“Pesantren adalah benteng moral bangsa. Jangan jadikan pesantren bahan sensasi. Kalau ada kekeliruan individu, jangan digeneralisasi seolah pesantren tempat penyimpangan,” ujar salah satu alumni Lirboyo yang turut hadir dalam aksi.
Menanggapi gelombang kritik tersebut, Production Director Trans7, Andi Chairil, telah menyampaikan permohonan maaf secara terbuka melalui video resmi yang diunggah di kanal YouTube Trans7 Official, Selasa (14/10).
Dalam video berdurasi tiga menit itu, pihak Trans7 menegaskan bahwa tidak ada unsur kesengajaan untuk menyinggung atau merendahkan lembaga pesantren maupun tokoh agama mana pun.
Tayangan “Xpose Uncensored” yang dipermasalahkan disebut murni sebagai bentuk liputan investigasi yang salah tafsir oleh sebagian penonton.
“Kami menyampaikan permohonan maaf yang sebesar-besarnya kepada seluruh masyarakat, khususnya kalangan pesantren dan Nahdlatul Ulama. Kami akan melakukan evaluasi internal agar hal serupa tidak terulang kembali,” ujar Andi Chairil dalam pernyataan resminya.
Meski demikian, permintaan maaf itu belum sepenuhnya meredam kekecewaan publik, terutama dari komunitas pesantren.
Banyak pihak menilai pernyataan Trans7 masih terlalu normatif dan belum menyentuh substansi persoalan.
Sementara itu, di tingkat pusat, Pengurus Besar Nahdlatul Ulama (PBNU) melalui Ketua Lembaga Penyuluhan dan Bantuan Hukum (LPBH) PBNU, Cholil Nafis, menyatakan bahwa pihaknya akan menempuh jalur hukum untuk memastikan tanggung jawab media terkait.
“Kami menghargai permintaan maaf Trans7, tetapi tetap akan mengkaji unsur pelanggaran hukum yang mungkin terjadi, baik dalam konteks penyiaran maupun pencemaran nama baik lembaga pendidikan Islam,” kata Cholil dalam keterangannya di Jakarta.
Ia juga menegaskan bahwa PBNU mendorong Dewan Pers dan Komisi Penyiaran Indonesia (KPI) untuk melakukan penelusuran mendalam terhadap isi tayangan tersebut, apakah melanggar kode etik jurnalistik atau prinsip penyiaran yang berimbang.

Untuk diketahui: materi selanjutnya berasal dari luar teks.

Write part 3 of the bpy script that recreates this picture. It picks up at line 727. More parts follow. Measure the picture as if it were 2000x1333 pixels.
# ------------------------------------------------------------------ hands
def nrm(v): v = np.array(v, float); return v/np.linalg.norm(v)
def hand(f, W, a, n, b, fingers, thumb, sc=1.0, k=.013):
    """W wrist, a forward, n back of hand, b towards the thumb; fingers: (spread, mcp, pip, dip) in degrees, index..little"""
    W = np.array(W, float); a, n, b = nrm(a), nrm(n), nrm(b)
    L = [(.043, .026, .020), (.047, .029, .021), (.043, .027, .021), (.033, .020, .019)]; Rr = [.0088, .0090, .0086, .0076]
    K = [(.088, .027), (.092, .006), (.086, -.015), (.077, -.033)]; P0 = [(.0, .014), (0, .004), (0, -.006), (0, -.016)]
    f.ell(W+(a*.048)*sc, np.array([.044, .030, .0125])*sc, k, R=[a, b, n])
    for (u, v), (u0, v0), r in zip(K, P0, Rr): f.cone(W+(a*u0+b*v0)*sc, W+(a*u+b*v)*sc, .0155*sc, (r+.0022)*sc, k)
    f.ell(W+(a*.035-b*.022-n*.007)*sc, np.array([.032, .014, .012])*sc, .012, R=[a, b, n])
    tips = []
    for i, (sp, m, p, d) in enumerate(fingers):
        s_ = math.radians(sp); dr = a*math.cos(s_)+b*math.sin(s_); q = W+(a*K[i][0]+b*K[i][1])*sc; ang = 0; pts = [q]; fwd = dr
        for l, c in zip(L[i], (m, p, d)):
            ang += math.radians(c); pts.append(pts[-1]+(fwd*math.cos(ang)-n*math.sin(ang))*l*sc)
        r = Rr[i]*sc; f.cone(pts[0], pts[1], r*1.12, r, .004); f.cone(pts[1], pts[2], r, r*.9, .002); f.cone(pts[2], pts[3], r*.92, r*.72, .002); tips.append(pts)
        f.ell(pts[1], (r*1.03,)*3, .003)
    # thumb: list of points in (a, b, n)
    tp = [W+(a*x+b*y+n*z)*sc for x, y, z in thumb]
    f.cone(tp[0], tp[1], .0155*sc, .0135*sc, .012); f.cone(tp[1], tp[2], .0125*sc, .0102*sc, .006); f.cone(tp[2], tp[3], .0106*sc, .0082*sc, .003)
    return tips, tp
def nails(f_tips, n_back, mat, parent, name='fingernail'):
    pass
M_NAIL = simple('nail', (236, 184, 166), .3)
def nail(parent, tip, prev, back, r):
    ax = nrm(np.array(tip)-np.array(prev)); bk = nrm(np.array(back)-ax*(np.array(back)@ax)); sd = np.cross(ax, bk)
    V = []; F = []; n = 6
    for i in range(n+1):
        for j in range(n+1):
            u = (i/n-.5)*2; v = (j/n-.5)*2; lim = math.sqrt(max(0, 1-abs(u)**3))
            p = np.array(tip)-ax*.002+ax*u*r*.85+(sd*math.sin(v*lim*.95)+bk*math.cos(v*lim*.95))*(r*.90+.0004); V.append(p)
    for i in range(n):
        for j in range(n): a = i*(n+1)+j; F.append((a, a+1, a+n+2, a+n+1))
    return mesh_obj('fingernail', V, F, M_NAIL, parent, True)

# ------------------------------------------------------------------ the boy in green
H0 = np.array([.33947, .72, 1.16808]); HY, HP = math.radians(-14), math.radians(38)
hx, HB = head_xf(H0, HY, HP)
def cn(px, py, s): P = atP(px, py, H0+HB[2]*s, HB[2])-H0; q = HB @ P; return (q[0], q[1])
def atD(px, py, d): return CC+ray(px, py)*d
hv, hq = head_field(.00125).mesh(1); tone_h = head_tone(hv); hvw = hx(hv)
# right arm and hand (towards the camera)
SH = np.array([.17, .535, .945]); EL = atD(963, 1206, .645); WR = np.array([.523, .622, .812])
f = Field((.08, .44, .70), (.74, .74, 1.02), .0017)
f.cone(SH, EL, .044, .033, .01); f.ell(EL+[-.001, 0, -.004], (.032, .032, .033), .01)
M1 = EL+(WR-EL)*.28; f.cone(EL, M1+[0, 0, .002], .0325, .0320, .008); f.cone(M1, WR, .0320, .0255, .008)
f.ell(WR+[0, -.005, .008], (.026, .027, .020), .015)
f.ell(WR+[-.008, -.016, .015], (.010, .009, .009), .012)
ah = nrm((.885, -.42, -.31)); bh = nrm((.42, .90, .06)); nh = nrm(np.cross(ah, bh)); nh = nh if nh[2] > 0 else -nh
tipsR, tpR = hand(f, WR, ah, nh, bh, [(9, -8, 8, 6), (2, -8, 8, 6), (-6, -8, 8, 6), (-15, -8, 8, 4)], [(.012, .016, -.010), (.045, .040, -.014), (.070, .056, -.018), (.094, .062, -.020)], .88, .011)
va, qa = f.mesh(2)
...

Menjelang siang, massa aksi perlahan membubarkan diri dengan tertib.
Sebagian peserta menutup kegiatan dengan doa bersama dan pembacaan selawat.
Meski berlangsung damai, pesan moral dari aksi ini tersampaikan jelas: pesantren bukan objek lelucon atau komoditas rating televisi.
Bagi kalangan santri dan alumni, pesantren adalah rumah spiritual, tempat menempa ilmu dan akhlak yang wajib dihormati.
“Ini bukan sekadar soal tayangan televisi,” ujar seorang peserta aksi dari Pesantren Asshiddiqiyah Jakarta.
“Ini soal bagaimana bangsa menghargai warisan ulama dan pendidikan Islam yang telah menjaga moral generasi muda selama ratusan tahun.”